President Uhuru Kenyatta did not mention how the ruling could significantly affect the relationship between Kenya and Somalia on military arrangement but he conceded that the judgment could potentially ruin the already fragile relationship between the two nations.

Other underlying factors

It's not just the stay of KDF in Somalia and the war against Al-Shabaab which can be affected by the ruling. Somalia and Kenya have been in a long political conflict which saw the two countries made separate complaints at IGAD.

Somalia has persistently accused Kenya of interfering with her internal affairs especially in Jubaland state. It's in Jubaland that KDF is domiciled and the troops have often been accused by Mogadishu of engineering defiance from Jubaland leadership.

Although Kenya denies the allegations, Somalia maintains that most decisions made in Kismayo have blessings from Kenya. Jubaland President Ahmed Islam Mohamed Madobe has never been on good terms with outgoing Somalia's President Mohamed Abdullahi Farmaajo.

Further, there is the question of trade between the two countries. It's just recently that Somalia banned the importation of Miraa [Khat] from Kenya, forcing Nairobi to suspend direct flights from Somalia, a matter which saw Qatar try to mediate.

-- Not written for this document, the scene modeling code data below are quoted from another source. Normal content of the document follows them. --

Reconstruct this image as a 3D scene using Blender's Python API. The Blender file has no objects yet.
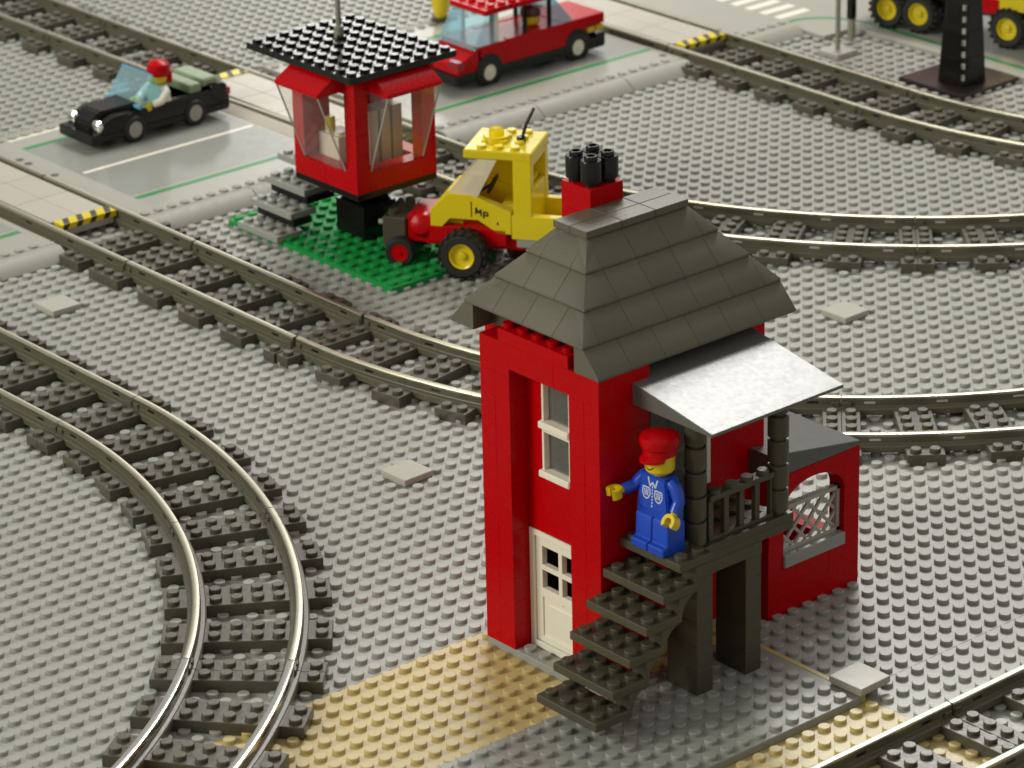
import bpy, bmesh, math, random
from mathutils import Vector, Matrix, Euler
random.seed(7)
SC = bpy.context.scene
COL = SC.collection
R_ = math.radians

# ------------------------------------------------------------------ materials
def plastic(name, col, rough=0.32, vary=0.06, bump=0.015, scale=3.0, spec=0.5, dust=0.0, dustcol=(0.5, 0.48, 0.42)):
    m = bpy.data.materials.new(name); m.use_nodes = True
    nt = m.node_tree; N = nt.nodes; L = nt.links
    b = N['Principled BSDF']
    b.inputs['Roughness'].default_value = rough
    b.inputs['Specular IOR Level'].default_value = spec
    geo = N.new('ShaderNodeNewGeometry')
    tc = N.new('ShaderNodeTexCoord')
    n1 = N.new('ShaderNodeTexNoise'); n1.inputs['Scale'].default_value = scale; n1.inputs['Detail'].default_value = 5
    L.new(tc.outputs['Object'], n1.inputs['Vector'])
    add = N.new('ShaderNodeMath'); add.operation = 'ADD'
    L.new(geo.outputs['Random Per Island'], add.inputs[0]); L.new(n1.outputs['Fac'], add.inputs[1])
    mr = N.new('ShaderNodeMapRange')
    mr.inputs['From Min'].default_value = 0.2; mr.inputs['From Max'].default_value = 1.8
    mr.inputs['To Min'].default_value = 1 - vary; mr.inputs['To Max'].default_value = 1 + vary
    L.new(add.outputs[0], mr.inputs['Value'])
    mul = N.new('ShaderNodeVectorMath'); mul.operation = 'SCALE'
    mul.inputs[0].default_value = col[:3]
    L.new(mr.outputs['Result'], mul.inputs['Scale'])
    out = mul.outputs['Vector']
    if dust > 0:
        n3 = N.new('ShaderNodeTexNoise'); n3.inputs['Scale'].default_value = 0.35; n3.inputs['Detail'].default_value = 8; n3.inputs['Roughness'].default_value = 0.7
        L.new(tc.outputs['Object'], n3.inputs['Vector'])
        r3 = N.new('ShaderNodeMapRange'); r3.inputs['From Min'].default_value = 0.4; r3.inputs['From Max'].default_value = 0.75
        r3.inputs['To Max'].default_value = dust
        L.new(n3.outputs['Fac'], r3.inputs['Value'])
        mx = N.new('ShaderNodeMix'); mx.data_type = 'RGBA'
        L.new(r3.outputs['Result'], mx.inputs[0]); L.new(out, mx.inputs[6]); mx.inputs[7].default_value = (*dustcol, 1)
        out = mx.outputs[2]
    L.new(out, b.inputs['Base Color'])
    n2 = N.new('ShaderNodeTexNoise'); n2.inputs['Scale'].default_value = scale * 4; n2.inputs['Detail'].default_value = 6
    L.new(tc.outputs['Object'], n2.inputs['Vector'])
    rr = N.new('ShaderNodeMapRange'); rr.inputs['To Min'].default_value = rough * 0.8; rr.inputs['To Max'].default_value = rough * 1.25
    L.new(n2.outputs['Fac'], rr.inputs['Value']); L.new(rr.outputs['Result'], b.inputs['Roughness'])
    if bump > 0:
        bp = N.new('ShaderNodeBump'); bp.inputs['Strength'].default_value = 1.0; bp.inputs['Distance'].default_value = bump
        L.new(n1.outputs['Fac'], bp.inputs['Height']); L.new(bp.outputs['Normal'], b.inputs['Normal'])
    return m

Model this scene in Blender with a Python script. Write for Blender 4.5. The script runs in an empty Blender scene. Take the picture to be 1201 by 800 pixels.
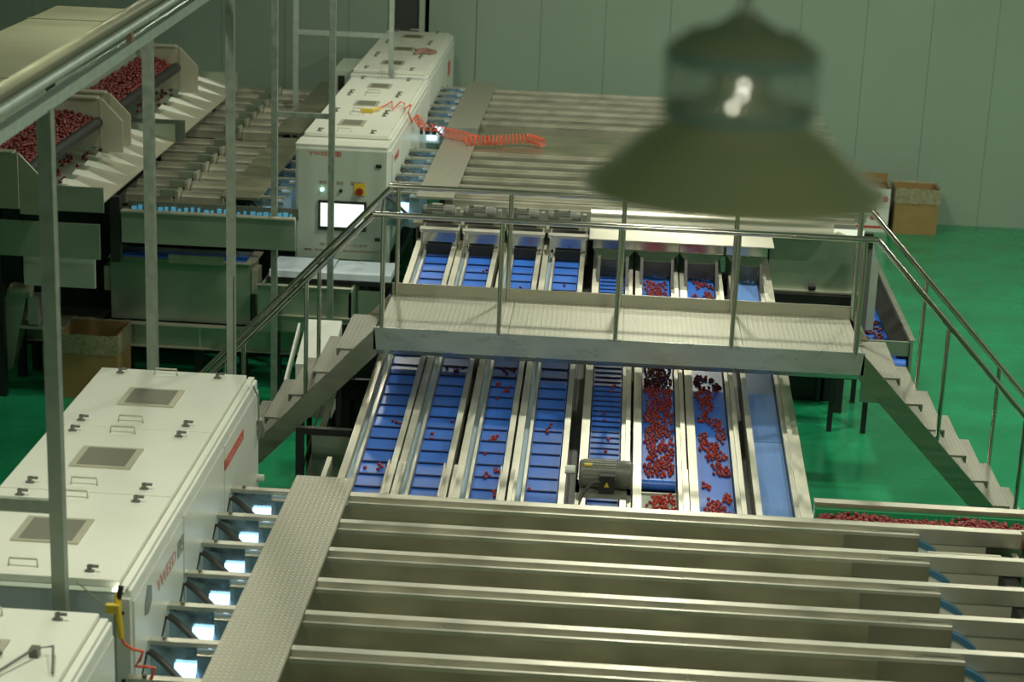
import bpy, bmesh, math, random
from mathutils import Vector, Matrix
random.seed(7)
SC = bpy.context.scene
COL = SC.collection
PI = math.pi

# ------------------------------------------------------------------ camera
CAMZ = 8.05
def cam_rows(p, y, r):
    F = Vector((math.sin(y)*math.cos(p), math.cos(y)*math.cos(p), -math.sin(p)))
    Rt = Vector((math.cos(y), -math.sin(y), 0)); D = F.cross(Rt)
    c, s = math.cos(r), math.sin(r)
    return c*Rt + s*D, -s*Rt + c*D, F
R_, D_, F_ = cam_rows(math.radians(16.97489), math.radians(-2.77169), math.radians(-2.27172))
cd = bpy.data.cameras.new('camera')
cam = bpy.data.objects.new('camera', cd); COL.objects.link(cam)
m = Matrix.Identity(4)
for i in range(3):
    m[i][0] = R_[i]; m[i][1] = -D_[i]; m[i][2] = -F_[i]
m[2][3] = CAMZ
cam.matrix_world = m
cd.sensor_width = 36.0
cd.lens = 2294.87/1201*36
cd.clip_start = 0.05; cd.clip_end = 200
cd.dof.use_dof = True
cd.dof.focus_distance = 17.5
cd.dof.aperture_fstop = 2.3
SC.camera = cam

# ------------------------------------------------------------------ world and exposure
w = bpy.data.worlds.new('world'); SC.world = w; w.use_nodes = True
w.node_tree.nodes['Background'].inputs[0].default_value = (0.75, 0.9, 0.78, 1)
w.node_tree.nodes['Background'].inputs[1].default_value = 0.05
SC.view_settings.view_transform = 'Standard'
SC.view_settings.look = 'None'
SC.view_settings.gamma = 1
SC.view_settings.exposure = -0.1
SC.view_settings.use_curve_mapping = False

# ------------------------------------------------------------------ hall lamps (high bays hanging in a grid) and two added fill lamps
LAMP_COL = (1.0, 0.98, 0.80)
def hall_or_fill_lamp(x, y, z, power, size=0.45):
    ld = bpy.data.lights.new('bay_or_fill_light', 'AREA'); ld.shape = 'DISK'; ld.size = size
    ld.energy = power; ld.color = LAMP_COL
    o = bpy.data.objects.new('bay_or_fill_light', ld); COL.objects.link(o); o.location = (x, y, z)
    return o
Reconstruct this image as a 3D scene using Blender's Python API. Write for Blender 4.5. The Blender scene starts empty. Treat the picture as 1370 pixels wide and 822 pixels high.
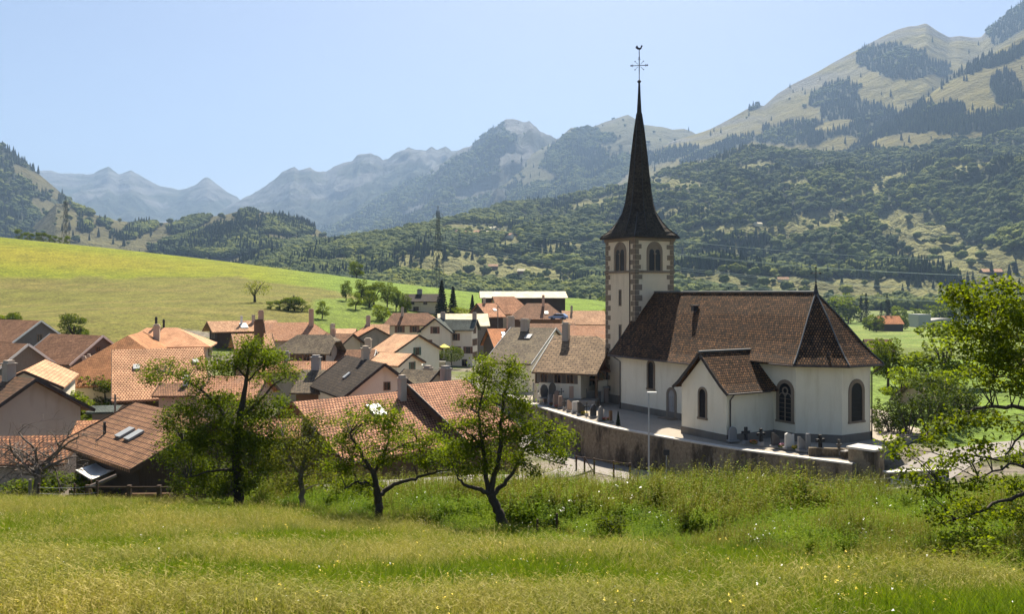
import bpy, bmesh, math, random
import numpy as np
from mathutils import Vector, Matrix, Euler

C = bpy.context.scene.collection
SC = bpy.context.scene
F = 1370 * 30 / 36.0          # focal length in photo pixels (30 mm on 36 mm)
HY = 392.0                    # the horizon's row in the photo
R = math.radians

# ---------------------------------------------------------------- camera, sky, sun, exposure
cam_d = bpy.data.cameras.new('camera'); cam_d.lens = 30; cam_d.sensor_width = 36; cam_d.sensor_fit = 'HORIZONTAL'
cam_d.shift_y = -19.0 / 1370.0
cam_d.clip_start = 0.1; cam_d.clip_end = 40000
cam = bpy.data.objects.new('camera', cam_d); C.objects.link(cam)
cam.location = (0, 0, 0); cam.rotation_euler = (R(90), 0, 0)
SC.camera = cam
SUN_AZ, SUN_EL = R(7.5), R(51)
S = Vector((math.sin(SUN_AZ) * math.cos(SUN_EL), math.cos(SUN_AZ) * math.cos(SUN_EL), math.sin(SUN_EL)))
W = bpy.data.worlds.new('World'); SC.world = W; W.use_nodes = True
nt = W.node_tree; nt.nodes.clear()
sky = nt.nodes.new('ShaderNodeTexSky'); sky.sky_type = 'NISHITA'; sky.sun_disc = False
sky.sun_elevation = SUN_EL; sky.sun_rotation = SUN_AZ; sky.altitude = 700; sky.air_density = 0.75; sky.dust_density = 2.2; sky.ozone_density = 1.0
bg = nt.nodes.new('ShaderNodeBackground'); bg.inputs['Strength'].default_value = 0.05
wo = nt.nodes.new('ShaderNodeOutputWorld')
nt.links.new(sky.outputs[0], bg.inputs[0]); nt.links.new(bg.outputs[0], wo.inputs[0])
sun_d = bpy.data.lights.new('sun', 'SUN'); sun_d.energy = 5.0; sun_d.angle = R(0.5); sun_d.color = (1.0, 0.91, 0.76)
sun = bpy.data.objects.new('sun', sun_d); C.objects.link(sun)
sun.rotation_euler = S.to_track_quat('Z', 'Y').to_euler(); sun.location = (0, 0, 50)
SC.view_settings.view_transform = 'Standard'; SC.view_settings.look = 'None'
SC.view_settings.gamma = 1; SC.view_settings.exposure = 1.58
SC.render.engine = 'CYCLES'
cy = SC.cycles
cy.use_denoising = True; cy.max_bounces = 6; cy.diffuse_bounces = 3; cy.glossy_bounces = 2; cy.transmission_bounces = 4
cy.volume_bounces = 0; cy.transparent_max_bounces = 6; cy.sample_clamp_indirect = 6
cy.use_adaptive_sampling = True; cy.adaptive_threshold = 0.02

# ---------------------------------------------------------------- helpers
def P(px, py, Y):
    return Vector(((px - 685) * Y / F, Y, -(py - HY) * Y / F))

def proj(x, y, z):
    return 685 + F * x / y, HY - F * z / y

class MB:
    def __init__(s): s.v = []; s.f = []; s.uv = []; s.m = []
    def face(s, pts, uvs=None, m=0):
        b = len(s.v); s.v += [tuple(p) for p in pts]; s.f.append(tuple(range(b, b + len(pts))))
        s.uv += (uvs if uvs else [(p[0] + p[1] * 0.7, p[2] + p[1] * 0.7) for p in pts]); s.m.append(m)
    def box(s, c, d, rz=0, m=0, tilt=None, taper=1.0):
        hx, hy, hz = d[0] / 2, d[1] / 2, d[2] / 2
        M = Matrix.Translation(c) @ (Matrix.Rotation(rz, 4, 'Z') if tilt is None else tilt)
        p = []
        for sz in (-1, 1):
            k = taper if sz > 0 else 1
            for sx, sy in ((-1, -1), (1, -1), (1, 1), (-1, 1)):
                p.append(M @ Vector((sx * hx * k, sy * hy * k, sz * hz)))
        for q in ((3, 2, 1, 0), (4, 5, 6, 7), (0, 1, 5, 4), (1, 2, 6, 5), (2, 3, 7, 6), (3, 0, 4, 7)):
            e = (p[q[1]] - p[q[0]]).length; g = (p[q[2]] - p[q[1]]).length
            s.face([p[i] for i in q], [(0, 0), (e, 0), (e, g), (0, g)], m)
    def bar(s, a, b, w, h=None, m=0):
        a, b = Vector(a), Vector(b); d = b - a; L = d.length
        if L < 1e-6: return
        q = d.to_track_quat('X', 'Z').to_matrix().to_4x4()
        s.box((a + b) / 2, (L, w, h or w), m=m, tilt=q)
    def tube(s, path, radii, n=6, m=0, cap=True):
        path = [Vector(p) for p in path]; rings = []; b = len(s.v)
        if not hasattr(radii, '__len__'): radii = [radii] * len(path)
        ref = None
        for i, p in enumerate(path):
            d = (path[min(i + 1, len(path) - 1)] - path[max(i - 1, 0)])
            if d.length < 1e-9: d = Vector((0, 0, 1))
            d.normalize()
            if ref is None:
                ref = d.orthogonal()
            u = ref - d * ref.dot(d)
            if u.length < 1e-6: u = d.orthogonal()
            u.normalize(); ref = u; w = d.cross(u)
            for k in range(n):
                a = 2 * math.pi * k / n
                s.v.append(tuple(p + (u * math.cos(a) + w * math.sin(a)) * radii[i]))
        acc = 0
        for i in range(len(path) - 1):
            l = (path[i + 1] - path[i]).length
            for k in range(n):
                k2 = (k + 1) % n
                s.f.append((b + i * n + k, b + i * n + k2, b + (i + 1) * n + k2, b + (i + 1) * n + k))
                c0, c1 = k / n, (k + 1) / n
                s.uv += [(c0, acc), (c1, acc), (c1, acc + l), (c0, acc + l)]; s.m.append(m)
            acc += l
        if cap:
            s.f.append(tuple(b + k for k in reversed(range(n)))); s.uv += [(0, 0)] * n; s.m.append(m)
            e = b + (len(path) - 1) * n
            s.f.append(tuple(e + k for k in range(n))); s.uv += [(0, 0)] * n; s.m.append(m)
    def rings(s, rs, m=0, cap=True):
        """rs: list of rings (lists of points, equal length)"""
        n = len(rs[0]); b = len(s.v)
        for r in rs: s.v += [tuple(p) for p in r]
        for i in range(len(rs) - 1):
            for k in range(n):
                k2 = (k + 1) % n
                s.f.append((b + i * n + k, b + i * n + k2, b + (i + 1) * n + k2, b + (i + 1) * n + k))
                w = (Vector(rs[i][k2]) - Vector(rs[i][k])).length; h = (Vector(rs[i + 1][k]) - Vector(rs[i][k])).length
                z = rs[i][k][2]
                s.uv += [(-w / 2, z), (w / 2, z), (w / 2, z + h), (-w / 2, z + h)]; s.m.append(m)
        if cap:
            s.f.append(tuple(b + k for k in reversed(range(n)))); s.uv += [(0, 0)] * n; s.m.append(m)
            e = b + (len(rs) - 1) * n
            s.f.append(tuple(e + k for k in range(n))); s.uv += [(0, 0)] * n; s.m.append(m)
    def prism(s, poly, y0, y1, M=None, m=0):
        """poly of (x,z) extruded from y0 to y1, through matrix M"""
        M = M or Matrix.Identity(4)
        a = [M @ Vector((x, y0, z)) for x, z in poly]; b = [M @ Vector((x, y1, z)) for x, z in poly]
        uv = [(x, z) for x, z in poly]
        s.face(a, uv, m); s.face(b[::-1], uv[::-1], m)
        n = len(poly)
        for i in range(n):
            j = (i + 1) % n; e = (a[j] - a[i]).length; d = abs(y1 - y0)
            s.face([a[j], a[i], b[i], b[j]], [(e, 0), (0, 0), (0, d), (e, d)], m)
    def build(s, name, mats, parent=None, smooth=False, bevel=0):
        me = bpy.data.meshes.new(name); me.from_pydata(s.v, [], s.f)
        if not isinstance(mats, (list, tuple)): mats = [mats]
        for m in mats: me.materials.append(m)
        if len(mats) > 1: me.polygons.foreach_set('material_index', s.m)
        uvl = me.uv_layers.new(name='UVMap')
        uvl.data.foreach_set('uv', np.array(s.uv, dtype=np.float32).ravel())
        if smooth: me.polygons.foreach_set('use_smooth', [True] * len(me.polygons))
        me.update()
        o = bpy.data.objects.new(name, me); C.objects.link(o)
        if parent is not None: o.parent = parent
        return o

def np_mesh(name, v, f, mats, parent=None, smooth=False, col=None, link=True):
    me = bpy.data.meshes.new(name)
    v = np.asarray(v, dtype=np.float32); f = np.asarray(f, dtype=np.int32)
    me.vertices.add(len(v)); me.vertices.foreach_set('co', v.ravel())
    n = f.shape[1]
    me.loops.add(f.size); me.loops.foreach_set('vertex_index', f.ravel())
    me.polygons.add(len(f)); me.polygons.foreach_set('loop_start', np.arange(0, f.size, n, dtype=np.int32))
    me.polygons.foreach_set('loop_total', np.full(len(f), n, dtype=np.int32))
    if smooth: me.polygons.foreach_set('use_smooth', np.ones(len(f), dtype=bool))
    if not isinstance(mats, (list, tuple)): mats = [mats]
    for m in mats: me.materials.append(m)
    if col is not None:
        a = me.color_attributes.new('Col', 'FLOAT_COLOR', 'POINT')
        c4 = np.ones((len(v), 4), dtype=np.float32); c4[:, :3] = col
        a.data.foreach_set('color', c4.ravel())
    me.update(calc_edges=True); me.validate()
    o = bpy.data.objects.new(name, me)
    if link: C.objects.link(o)
    if parent is not None: o.parent = parent
    return o

def tag(o, label=None, cat=None, group=None, kind=None):
    if label: o['label'] = label
    if cat: o['category'] = cat
    if group: o['group'] = group
    if kind: o['kind'] = kind
    return o

def thing(name, label, cat, loc=(0, 0, 0), rz=0, group=None):
    o = bpy.data.objects.new(name, None); C.objects.link(o); o.empty_display_size = 0.5
    o.location = loc; o.rotation_euler = (0, 0, rz)
    return tag(o, label, cat, group)

KIDS = {}
def kids(o):
    return [c for c in bpy.data.objects if c.parent == o]
def copy_tree(o, parent=None, tree=None):
    c = o.copy(); C.objects.link(c)
    if parent is not None: c.parent = parent
    for ch, sub in (tree if tree is not None else tree_of(o)):
        copy_tree(ch, c, sub)
    return c
def tree_of(o):
    return [(c, tree_of(c)) for c in kids(o)]

# numpy value noise
def _hash(ix, iy, seed):
    h = (ix.astype(np.int64) * 374761393 + iy.astype(np.int64) * 668265263 + seed * 144269504) & 0xffffffff
    h = ((h ^ (h >> 13)) * 1274126177) & 0xffffffff
    return ((h ^ (h >> 16)) & 0xffff) / 65535.0
def vn(x, y, seed=0):
    x = np.asarray(x, dtype=float); y = np.asarray(y, dtype=float)
    ix = np.floor(x); iy = np.floor(y); fx = x - ix; fy = y - iy
    fx = fx * fx * (3 - 2 * fx); fy = fy * fy * (3 - 2 * fy)
    a = _hash(ix, iy, seed); b = _hash(ix + 1, iy, seed); c = _hash(ix, iy + 1, seed); d = _hash(ix + 1, iy + 1, seed)
    return (a * (1 - fx) + b * fx) * (1 - fy) + (c * (1 - fx) + d * fx) * fy
def fbm(x, y, oct=4, seed=0, ridged=False):
    t = 0; a = 0.5; n = 0
    for o in range(oct):
        v = vn(x * 2 ** o, y * 2 ** o, seed + o * 17)
        if ridged: v = 1 - np.abs(2 * v - 1)
        t = t + a * v; n += a; a *= 0.5
    return t / n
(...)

The embassies of the two countries were opened recently when Somali Prime Minister Mohamed Hussein Roble visited Kenya to boost mutual cooperation. But the ruling could escalate issues further based on the statement by Uhuru.

"Somalis are now more amenable to dialogue since ICJ has more or less vindicated their claim. Kenyans are aggrieved but need not be. Somalis are a nation of dealmakers. What they seek is fairness," says Rashid Abdi. "Two countries can settle the dispute amicably if they stay calm, avoid escalation. "

On Wednesday, President Uhuru Kenyatta will hold a meeting with US President Joe Biden where the implications of the judgment by ICJ may dominate. Uhuru becomes the first African Head of State to be hosted by Mr. Biden.